Few decades later young generation of Japanese artists is taking up the idea of blending art and reality through performative actions and projects in the public space. In the works of Ei Arakawa, Yuki Okumura and Koki Tanaka there is a discernible echo of the avant-garde actions which are proof of the intensive efforts of young artists to rebuild this scattered artistic tradition. Presented side by side, the photographs of Minoru Hirata and the situations, films and documentation of Arakawa, Okmura and Tanaka serve as an intriguing and inspiring point of reference for a debate on the subject of the temporality and efficacy of performance strategies, various forms of activity with regard to the physical and political urban space, as well as with regard to the history of art.

 Ei Arakawa, Peaceboat Revisiting MRTA, 2009, DVD, 3'26"

A reenactment of selected scenes from his earlier performances. Arakawa invited a group of friends and acquaintances he’d met on a 1996 sailing trip around the world to participate in actions in and around the gallery space. The group acted out a series of staged tableaus that were filmed and presented as “live stills” at the exhibition, along with photographs that were blown up to large format black-and-white Xeroxed reproductions. Arakawa’s playful approach to video documentation is indicative of his conviction of the singular, temporal nature of performance art and the relationship it generates between the artist, performers and the public. In this project he touches upon the issue of repetition, documentation and ephemeral acts of performance through a subversive perspective, establishing a distinctive form of retrospective - one that takes on a new, independent life of its own. The title of the film references his 1996 voyage across the ocean, as well as the MRTA (Túpac Amaru Revolutionary Movement) occupation of the Japanese Embassy in Lima, two events that took place at the same time.

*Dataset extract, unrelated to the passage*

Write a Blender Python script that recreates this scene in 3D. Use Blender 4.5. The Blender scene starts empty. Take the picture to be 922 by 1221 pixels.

Yuki Okamura, Synchronized Sneezing, street performance, 2012

How many sneezes occur in perfect synch everyday at different locations on Earth? is a site specific manifestation of Okamura's ongoing series Synchronized Sneezing. The present work was created in Warsaw and is a kind of absurd demonstrations that takes performance to the the next level - action which is realized in the imagination of the viewer.


Koki Tanaka, Simple Gesture and Temporary Sculpture, 2008/2012, HDV Video, 3’26”

The video is one of a series of works by Tanaka that serve as a record of filmed actions enacted by the artist. The action is set in the street and within interiors both public and private. Japan's representation at the 2013 Venice Biennale, explores the private and public space, arranging and documenting brief, straightforward situations. Basic gestures and objects set up by the artist in an inverted or somewhat absurd order that breaks up the logical scheme of things. "Reality is made up of abstract things and moments", sums up the artist in one of his texts, leading the public onto an alternative reading of the world around us.

Friday, July 20, 2012

video: silver wheel

Jinkken Kobo, Ginrin (Silver Wheeel), 1953



Founded in 1951, with the nuclear shadows of Hiroshima and Nagasaki still looming and the Aliied occupation and its attandant austerity measures just winding to a close Jikken Kobo )or the Experimental Workshop) ushered in a new era of the Japanese culural lanscape. Jikken Kobo has been compared to Black Mountain College and the Independent Group as one of the three most influential collaborative groups of the 20th century. But, exactly 60 years after their first concert, Jikken Kobo’s activities remain largely unknown. The group consisted of 14 core members whose specialities were particularly wide-ranging, encompassing choreography, musical composition, lighting design, various fine art practices, poetry, engineering and criticism.  Although they were known for their experimental and collaborative approaches, the members of Jikken Kobo divided themselves into roughly two camps, both of which mixed Western influences with Japanese perspective: the art section (which comprised Katsuhiro Yamaguchi, Shozo Kitadai, Hideka Fukushima, Hideo Yamazaki, Naoji Imai, Kiyoji Ohtsuji, and Tetsuro Komai) and the muscis section (which comprised Kuniharu Akiyama, Toru Takemitsu, Hiroyoshi Suzuki, Kazuo Fukushima, Joji Yuasa, Takahiro Sonoda, and Keijiro Sato).  Like the artists of the Bauhaus and groups like Experiments in Art and technology (E.A.T) subsequently, the members of Jikken Kobo were interested in integrating new industrial technologies into their elaborate trans-disciplinary performances and events. For example, they experimented with new forms of electronic music and produced the world's first synchronized audio slideshow (with the help of technicians who would eventually incorporated under the name SONY). In 1955, a number of Jikken Kobo members participated in the production of the film Ginrin (Silver Wheel) as promotional material for Japanese bicycle industry. Ginrin's hypnotically spinning, disembodied bicycle wheels echo Marcel Duchamp's ready made Bicycle Wheel (1913). Both advertisement and reverie, the film embodies the technological and cultura optimism that accompanied the rapid expansion of the Japanese economy following the hardships of the second World war and postwar occupation. The film is now on show as a part of Ghost in the machine exhibition in New Museum N.Y.